## [INSTRUCTIONS FOR THE TASK]
Return the material exactly, first line through the line containing "return Vector((P0.x - s*math.cos(a)", and nothing more. Pictures stay out.

— Begin COLLECTED MATERIAL —

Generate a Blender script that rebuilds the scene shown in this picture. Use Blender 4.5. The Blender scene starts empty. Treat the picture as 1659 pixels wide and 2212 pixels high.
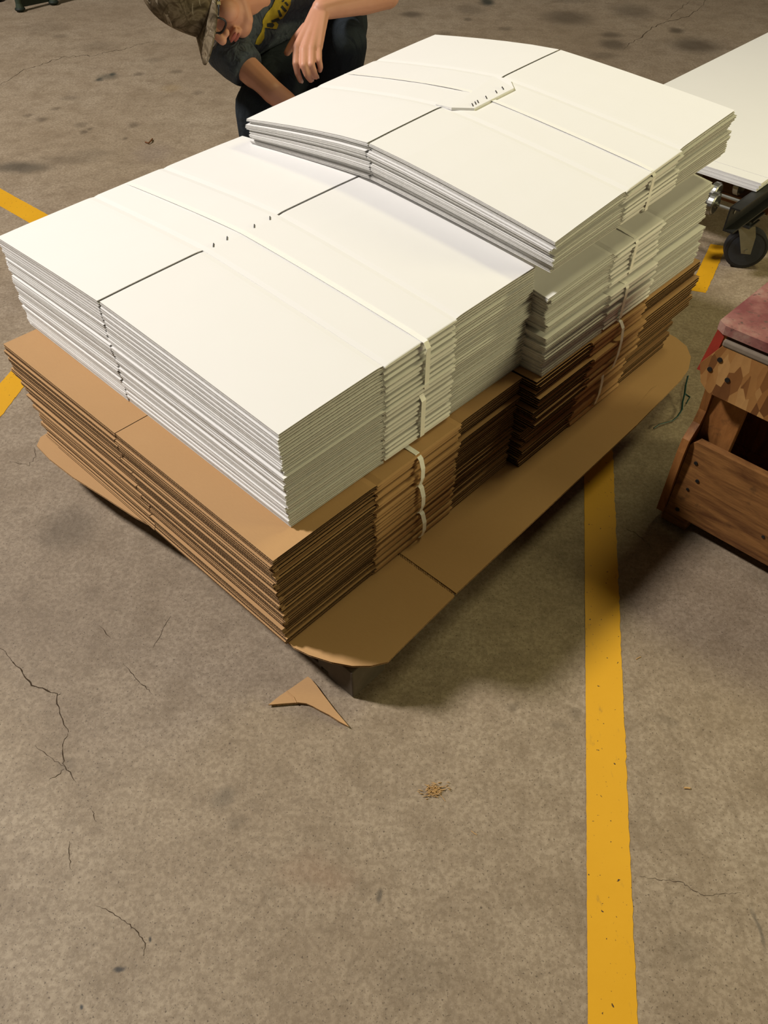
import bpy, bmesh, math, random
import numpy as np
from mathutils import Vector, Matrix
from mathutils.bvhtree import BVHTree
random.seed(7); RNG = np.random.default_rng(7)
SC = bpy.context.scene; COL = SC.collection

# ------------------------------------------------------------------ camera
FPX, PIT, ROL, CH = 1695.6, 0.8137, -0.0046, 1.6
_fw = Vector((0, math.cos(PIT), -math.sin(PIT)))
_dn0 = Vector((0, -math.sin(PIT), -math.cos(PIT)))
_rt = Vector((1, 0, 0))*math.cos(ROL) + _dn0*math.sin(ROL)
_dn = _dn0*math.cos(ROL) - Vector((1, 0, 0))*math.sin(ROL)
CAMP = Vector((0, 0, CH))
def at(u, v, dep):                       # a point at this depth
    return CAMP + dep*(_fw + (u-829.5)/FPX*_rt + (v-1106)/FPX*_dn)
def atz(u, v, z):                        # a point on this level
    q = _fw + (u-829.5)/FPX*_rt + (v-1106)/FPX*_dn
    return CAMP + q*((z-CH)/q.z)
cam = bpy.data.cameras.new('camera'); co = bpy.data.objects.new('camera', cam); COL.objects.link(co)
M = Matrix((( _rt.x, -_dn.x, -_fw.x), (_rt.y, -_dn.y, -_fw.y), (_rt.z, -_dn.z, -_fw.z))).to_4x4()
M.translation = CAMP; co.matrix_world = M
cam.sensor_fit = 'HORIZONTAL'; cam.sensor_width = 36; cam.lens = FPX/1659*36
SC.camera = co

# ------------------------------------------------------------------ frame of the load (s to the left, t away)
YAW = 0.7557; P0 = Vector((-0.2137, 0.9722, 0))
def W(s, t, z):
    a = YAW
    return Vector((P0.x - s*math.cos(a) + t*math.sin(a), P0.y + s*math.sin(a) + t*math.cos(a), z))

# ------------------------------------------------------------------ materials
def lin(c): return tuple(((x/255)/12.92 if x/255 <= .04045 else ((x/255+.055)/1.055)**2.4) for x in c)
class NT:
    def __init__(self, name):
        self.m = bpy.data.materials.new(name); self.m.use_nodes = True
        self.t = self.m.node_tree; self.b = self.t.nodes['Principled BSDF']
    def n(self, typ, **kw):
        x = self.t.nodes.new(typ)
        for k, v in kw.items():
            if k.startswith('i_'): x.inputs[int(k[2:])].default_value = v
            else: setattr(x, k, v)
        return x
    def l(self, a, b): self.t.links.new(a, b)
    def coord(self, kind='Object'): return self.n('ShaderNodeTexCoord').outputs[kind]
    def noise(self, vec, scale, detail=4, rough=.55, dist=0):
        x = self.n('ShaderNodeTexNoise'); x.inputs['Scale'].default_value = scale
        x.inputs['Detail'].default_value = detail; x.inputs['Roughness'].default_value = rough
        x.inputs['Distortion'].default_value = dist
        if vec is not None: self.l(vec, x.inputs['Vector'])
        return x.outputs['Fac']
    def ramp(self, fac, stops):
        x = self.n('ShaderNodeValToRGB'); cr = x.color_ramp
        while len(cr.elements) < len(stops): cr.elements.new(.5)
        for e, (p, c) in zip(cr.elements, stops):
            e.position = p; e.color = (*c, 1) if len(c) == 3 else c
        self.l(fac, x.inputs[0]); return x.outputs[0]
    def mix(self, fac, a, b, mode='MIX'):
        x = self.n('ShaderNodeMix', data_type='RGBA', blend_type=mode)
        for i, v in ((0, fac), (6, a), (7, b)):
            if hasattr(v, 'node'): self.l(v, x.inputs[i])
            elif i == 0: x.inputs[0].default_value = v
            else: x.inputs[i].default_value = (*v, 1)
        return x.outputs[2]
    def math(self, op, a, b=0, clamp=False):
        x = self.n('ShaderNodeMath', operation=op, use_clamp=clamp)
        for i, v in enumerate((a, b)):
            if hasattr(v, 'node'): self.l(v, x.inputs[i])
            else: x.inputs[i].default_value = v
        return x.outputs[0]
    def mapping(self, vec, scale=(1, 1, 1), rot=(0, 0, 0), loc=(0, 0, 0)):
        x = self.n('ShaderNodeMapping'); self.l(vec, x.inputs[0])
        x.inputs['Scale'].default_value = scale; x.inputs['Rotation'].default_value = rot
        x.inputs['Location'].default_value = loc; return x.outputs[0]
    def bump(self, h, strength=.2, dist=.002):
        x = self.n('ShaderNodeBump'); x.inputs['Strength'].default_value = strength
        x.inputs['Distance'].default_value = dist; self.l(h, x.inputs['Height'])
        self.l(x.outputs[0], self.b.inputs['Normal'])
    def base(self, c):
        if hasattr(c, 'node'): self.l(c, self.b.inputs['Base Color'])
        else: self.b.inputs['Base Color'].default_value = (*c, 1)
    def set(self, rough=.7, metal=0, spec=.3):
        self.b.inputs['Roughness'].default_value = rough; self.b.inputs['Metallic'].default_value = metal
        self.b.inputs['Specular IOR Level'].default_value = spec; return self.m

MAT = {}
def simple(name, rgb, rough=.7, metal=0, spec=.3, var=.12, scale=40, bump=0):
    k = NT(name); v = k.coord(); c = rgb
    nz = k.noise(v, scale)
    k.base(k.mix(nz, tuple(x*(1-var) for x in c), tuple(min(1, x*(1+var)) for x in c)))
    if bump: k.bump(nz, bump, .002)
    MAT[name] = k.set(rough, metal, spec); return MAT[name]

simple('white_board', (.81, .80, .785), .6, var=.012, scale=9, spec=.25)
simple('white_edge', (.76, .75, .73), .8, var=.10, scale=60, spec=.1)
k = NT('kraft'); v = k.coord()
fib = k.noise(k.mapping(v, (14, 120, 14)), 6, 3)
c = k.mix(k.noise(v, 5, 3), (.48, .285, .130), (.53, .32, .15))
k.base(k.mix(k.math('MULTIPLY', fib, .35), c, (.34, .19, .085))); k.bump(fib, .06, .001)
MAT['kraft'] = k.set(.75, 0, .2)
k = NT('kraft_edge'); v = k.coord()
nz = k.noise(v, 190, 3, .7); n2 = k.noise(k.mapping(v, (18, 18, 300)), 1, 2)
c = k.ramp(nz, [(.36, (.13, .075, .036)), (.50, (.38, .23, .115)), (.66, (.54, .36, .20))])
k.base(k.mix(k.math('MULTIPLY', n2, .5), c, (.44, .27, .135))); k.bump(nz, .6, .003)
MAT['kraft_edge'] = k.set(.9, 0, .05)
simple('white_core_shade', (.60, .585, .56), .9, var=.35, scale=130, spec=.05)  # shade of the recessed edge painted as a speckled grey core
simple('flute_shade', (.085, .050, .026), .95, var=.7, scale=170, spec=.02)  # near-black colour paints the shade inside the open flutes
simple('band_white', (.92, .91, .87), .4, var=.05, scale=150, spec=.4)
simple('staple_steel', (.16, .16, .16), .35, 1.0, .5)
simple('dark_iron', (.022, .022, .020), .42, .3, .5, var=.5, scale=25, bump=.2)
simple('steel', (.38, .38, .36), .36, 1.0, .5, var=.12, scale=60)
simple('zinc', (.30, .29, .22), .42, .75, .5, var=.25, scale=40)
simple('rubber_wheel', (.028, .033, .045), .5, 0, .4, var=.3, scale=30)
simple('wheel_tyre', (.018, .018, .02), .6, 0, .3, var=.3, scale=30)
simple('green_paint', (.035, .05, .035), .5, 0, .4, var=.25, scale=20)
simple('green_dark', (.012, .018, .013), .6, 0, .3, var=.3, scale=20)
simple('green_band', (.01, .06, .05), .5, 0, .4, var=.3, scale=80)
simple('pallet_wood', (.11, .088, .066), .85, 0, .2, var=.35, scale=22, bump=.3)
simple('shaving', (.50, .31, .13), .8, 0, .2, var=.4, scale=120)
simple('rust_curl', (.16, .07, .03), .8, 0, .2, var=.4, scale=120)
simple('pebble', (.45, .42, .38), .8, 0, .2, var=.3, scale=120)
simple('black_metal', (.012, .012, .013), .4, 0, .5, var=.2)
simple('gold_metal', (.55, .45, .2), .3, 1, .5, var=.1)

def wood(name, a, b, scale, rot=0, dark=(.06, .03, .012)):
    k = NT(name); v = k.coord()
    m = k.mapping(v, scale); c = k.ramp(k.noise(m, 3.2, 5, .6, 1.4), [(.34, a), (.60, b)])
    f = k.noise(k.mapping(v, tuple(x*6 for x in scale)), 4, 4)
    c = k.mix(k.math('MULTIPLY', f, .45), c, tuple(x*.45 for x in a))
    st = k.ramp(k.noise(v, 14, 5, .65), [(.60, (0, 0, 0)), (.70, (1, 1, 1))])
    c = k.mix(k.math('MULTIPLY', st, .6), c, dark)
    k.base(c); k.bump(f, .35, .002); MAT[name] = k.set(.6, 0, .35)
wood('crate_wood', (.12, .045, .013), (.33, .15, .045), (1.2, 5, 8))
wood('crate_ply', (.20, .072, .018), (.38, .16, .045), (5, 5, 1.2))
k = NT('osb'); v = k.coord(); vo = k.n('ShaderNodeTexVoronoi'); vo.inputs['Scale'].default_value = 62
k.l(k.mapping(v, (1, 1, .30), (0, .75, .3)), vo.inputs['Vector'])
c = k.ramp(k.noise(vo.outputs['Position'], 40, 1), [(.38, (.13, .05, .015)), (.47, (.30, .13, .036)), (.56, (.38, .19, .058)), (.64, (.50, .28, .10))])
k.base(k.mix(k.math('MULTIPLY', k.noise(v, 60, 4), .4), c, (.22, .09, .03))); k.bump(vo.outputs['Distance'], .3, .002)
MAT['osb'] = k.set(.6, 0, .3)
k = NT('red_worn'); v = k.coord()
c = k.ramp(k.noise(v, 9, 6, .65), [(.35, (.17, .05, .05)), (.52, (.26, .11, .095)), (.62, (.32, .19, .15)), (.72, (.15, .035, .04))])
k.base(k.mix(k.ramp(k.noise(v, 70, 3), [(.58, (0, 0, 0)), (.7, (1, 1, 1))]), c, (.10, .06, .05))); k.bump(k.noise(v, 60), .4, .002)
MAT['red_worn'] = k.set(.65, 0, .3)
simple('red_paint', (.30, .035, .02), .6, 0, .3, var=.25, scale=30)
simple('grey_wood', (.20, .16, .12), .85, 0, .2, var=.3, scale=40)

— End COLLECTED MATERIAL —

## [WORKED ANSWER]
Generate a Blender script that rebuilds the scene shown in this picture. Use Blender 4.5. The Blender scene starts empty. Treat the picture as 1659 pixels wide and 2212 pixels high.
import bpy, bmesh, math, random
import numpy as np
from mathutils import Vector, Matrix
from mathutils.bvhtree import BVHTree
random.seed(7); RNG = np.random.default_rng(7)
SC = bpy.context.scene; COL = SC.collection

# ------------------------------------------------------------------ camera
FPX, PIT, ROL, CH = 1695.6, 0.8137, -0.0046, 1.6
_fw = Vector((0, math.cos(PIT), -math.sin(PIT)))
_dn0 = Vector((0, -math.sin(PIT), -math.cos(PIT)))
_rt = Vector((1, 0, 0))*math.cos(ROL) + _dn0*math.sin(ROL)
_dn = _dn0*math.cos(ROL) - Vector((1, 0, 0))*math.sin(ROL)
CAMP = Vector((0, 0, CH))
def at(u, v, dep):                       # a point at this depth
    return CAMP + dep*(_fw + (u-829.5)/FPX*_rt + (v-1106)/FPX*_dn)
def atz(u, v, z):                        # a point on this level
    q = _fw + (u-829.5)/FPX*_rt + (v-1106)/FPX*_dn
    return CAMP + q*((z-CH)/q.z)
cam = bpy.data.cameras.new('camera'); co = bpy.data.objects.new('camera', cam); COL.objects.link(co)
M = Matrix((( _rt.x, -_dn.x, -_fw.x), (_rt.y, -_dn.y, -_fw.y), (_rt.z, -_dn.z, -_fw.z))).to_4x4()
M.translation = CAMP; co.matrix_world = M
cam.sensor_fit = 'HORIZONTAL'; cam.sensor_width = 36; cam.lens = FPX/1659*36
SC.camera = co

# ------------------------------------------------------------------ frame of the load (s to the left, t away)
YAW = 0.7557; P0 = Vector((-0.2137, 0.9722, 0))
def W(s, t, z):
    a = YAW
    return Vector((P0.x - s*math.cos(a) + t*math.sin(a), P0.y + s*math.sin(a) + t*math.cos(a), z))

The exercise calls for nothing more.